The Briar Philosopher - A Flight of Blackbirds (Free Access - Not Paywalled)

by Carmen Abner - Co-Editor

Every now and then, over the years, I have found myself witness to something remarkable that has both surprised and astonished me. Two of those things stand out in my mind. The first was about fifty years ago. I would have been ten years old at the time, or thereabouts. The family had all gone to Turkey Foot one hot day in late June or early July. The water, cold as it was, felt good against the heat of the day. My sister Melissa and I had waded out into a fork off of the main stream and were just playing and splashing about when an entire migration of Monarch butterflies literally landed on us. They just descended from the sky in great numbers, like a bright multicolored cloud coming down to earth. They were everywhere; on every flower and stone, up and down every shore of the creek, on our heads and arms and shoulders. It was as though all the flowers of heaven had come down to visit us two little girls. I gasped with wonder and astonishment then held my breath so as not to frighten away the 10 or more butterflies that were sitting on me. I just stood there and slowly stretched out my arms so that more butterflies would fit. In those moments I felt so incredibly blessed, not just to bear witness to such an event but to find myself a part of it. I felt as though my whole body was vibrating with electricity in unison with the bright orange wings of Monarchs. I was completely grounded in the experience. There was no room in my mind for anything else. I had no thought of past or future. There was only the present moment and what a moment it was! I felt myself, within that short amount of time, to be completely connected to the natural world around me. I felt the water of the creek in my blood, the stones in my bones, the wind in my lungs. I  knew myself to be a child of earth in no uncertain terms. 
The same feeling came to me last Thursday afternoon as I found myself completely rooted in another amazing experience. The title of this writing may give you a clue. I had walked over to our kitchen window, checking to see what birds might be visiting.  We keep a couple of birdfeeders within view of the window. To my surprise, I saw at least 30 shiny blackbirds dining on the seeds in the feeders and those scattered on the ground. It was hard to tell what kind of blackbirds they were though I suspected, given the time of the year, that they were young male redwings. Just as that thought entered my mind they all rose in unison and the bright red in their wings flashed in the sun. It was breathtaking in its beauty and again I gasped at the wonder of it. Such a sight, so close that if I could have reached through the window I could have touched one of them as they rose. Again, I felt the completeness of my connection to the earth and knew myself again to be her child. I was so grateful for the experience, thinking to myself, “well, that was another once in a lifetime sight.” But it wasn’t. I remembered that I had some stale cornbread left over and took it outside to crumble on the ground between the feeders just in case they returned. I went about my chores as usual but with a new sense of lightness in my step. Returning to the window some time later I didn’t really expect a return of the Redwings but there they were, feasting on the cornbread crumbs. Again, something caused them all to rise and fly at the same time and I was gifted, twice in one day, with an astonishing gift of the dance of color in their wings. I still feel lighter and more a part of the earth than usual, although that feeling has never completely left me throughout my life. 
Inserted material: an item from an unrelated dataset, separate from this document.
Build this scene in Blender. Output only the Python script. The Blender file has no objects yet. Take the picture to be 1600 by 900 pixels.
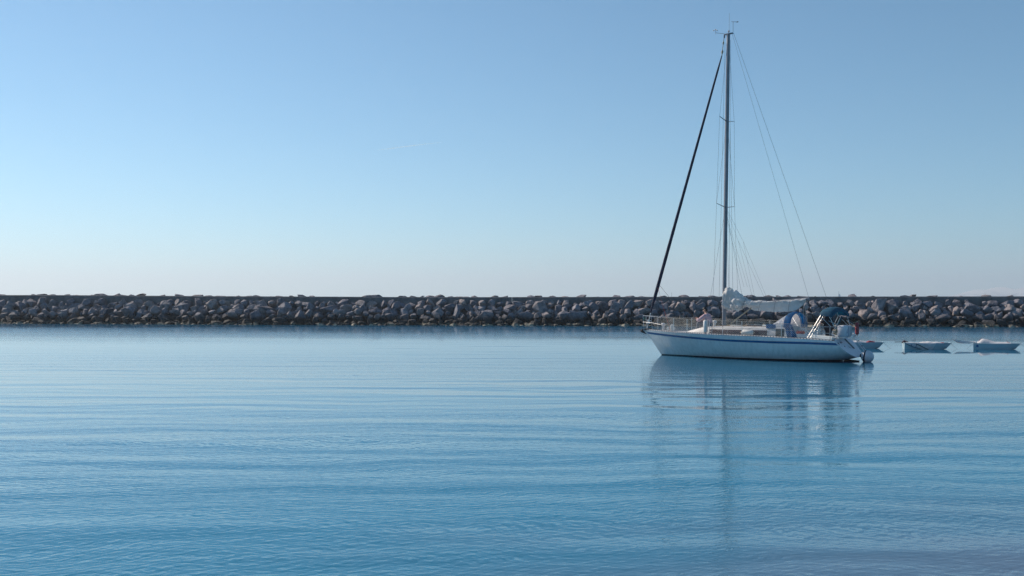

I know that many people only feel a sense of the sacred in places like church or while praying and rarely connect the sacred to something as seemingly mundane as butterflies and blackbirds. But for me, I have always felt that such things are sacred as they are part of creation as I am part of creation. Mountains, waterfalls, rivers, sunsets, the ocean, warm breeze, the feel of sunlight on my winter-weary skin, ancient oaks, the first violets of spring; all of these things remind me of the vastness and wonder of this planet, this galaxy, this universe and all of those things, for me, reflect the sacredness of existence. 
I think perhaps we limit our sense of awe and wonder too much, confining it to things of man and ignoring the rest of creation or worse, seeking to consume and profit from the very trees that help us breathe and the very water that makes up more than 60% of our bodies. We have a bit of tunnel vision when it comes to the things we respect and acknowledge as sacred, though the very molecules of our beings are so intricate and so complex that we should stand astounded even by our own bodies and minds. 
I know I’m not alone. Though many of you may not have thought of your experiences as sacred, you have undoubtedly experienced such wonders that you gasped in astonishment. Maybe a rainbow, a sunset over the ocean, a particularly beautiful thunderstorm, or the first blooming of a lilac bush; maybe something of the sort rooted you in the present and reminded you of your origin as a child of creation. For me,  just the coming of Spring and the magic of a seed is enough to do it. Today I purchased onion sets from the Jackson County Farm store. (They have seed potatoes too if you need them.) I will plant a row of onions later this week and when the first green tops clear the ground I will be once again astonished by life and growth and the miracles this earth hands us every day. Such miracles are to be found all around us and all they cost is the moments it takes up to pay attention.